Problem description:
The exercise asks you to copy every line below in which "scene" appears.
==*==
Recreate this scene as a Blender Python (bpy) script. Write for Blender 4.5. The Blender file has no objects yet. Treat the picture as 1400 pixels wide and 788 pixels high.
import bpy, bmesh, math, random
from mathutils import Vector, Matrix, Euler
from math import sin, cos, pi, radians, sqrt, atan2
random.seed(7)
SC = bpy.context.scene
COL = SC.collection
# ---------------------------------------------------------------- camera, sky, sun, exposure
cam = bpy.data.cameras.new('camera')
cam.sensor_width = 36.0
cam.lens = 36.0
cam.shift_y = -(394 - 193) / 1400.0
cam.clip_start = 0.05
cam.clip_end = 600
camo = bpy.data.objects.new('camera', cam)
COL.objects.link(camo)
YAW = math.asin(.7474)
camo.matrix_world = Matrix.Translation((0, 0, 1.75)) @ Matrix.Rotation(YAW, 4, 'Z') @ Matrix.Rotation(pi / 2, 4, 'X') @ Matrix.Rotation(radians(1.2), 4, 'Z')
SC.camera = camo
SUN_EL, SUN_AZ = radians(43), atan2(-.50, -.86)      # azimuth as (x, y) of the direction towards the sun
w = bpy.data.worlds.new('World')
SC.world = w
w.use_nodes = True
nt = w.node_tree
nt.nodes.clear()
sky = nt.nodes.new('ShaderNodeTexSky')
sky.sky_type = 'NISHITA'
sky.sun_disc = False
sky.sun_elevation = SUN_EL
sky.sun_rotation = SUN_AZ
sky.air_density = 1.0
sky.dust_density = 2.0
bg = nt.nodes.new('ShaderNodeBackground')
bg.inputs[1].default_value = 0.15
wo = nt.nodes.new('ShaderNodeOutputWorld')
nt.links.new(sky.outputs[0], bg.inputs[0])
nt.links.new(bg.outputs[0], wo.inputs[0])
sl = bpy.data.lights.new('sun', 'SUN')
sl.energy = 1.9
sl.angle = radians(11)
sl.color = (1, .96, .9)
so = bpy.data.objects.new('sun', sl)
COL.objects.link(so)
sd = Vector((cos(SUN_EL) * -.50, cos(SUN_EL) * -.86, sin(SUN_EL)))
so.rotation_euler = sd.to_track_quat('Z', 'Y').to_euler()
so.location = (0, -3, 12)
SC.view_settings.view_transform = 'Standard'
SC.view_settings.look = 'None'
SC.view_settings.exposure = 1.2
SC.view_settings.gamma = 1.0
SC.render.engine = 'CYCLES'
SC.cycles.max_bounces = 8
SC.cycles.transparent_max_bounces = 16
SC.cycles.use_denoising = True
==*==
Expected answer:
Recreate this scene as a Blender Python (bpy) script. Write for Blender 4.5. The Blender file has no objects yet. Treat the picture as 1400 pixels wide and 788 pixels high.
SC = bpy.context.scene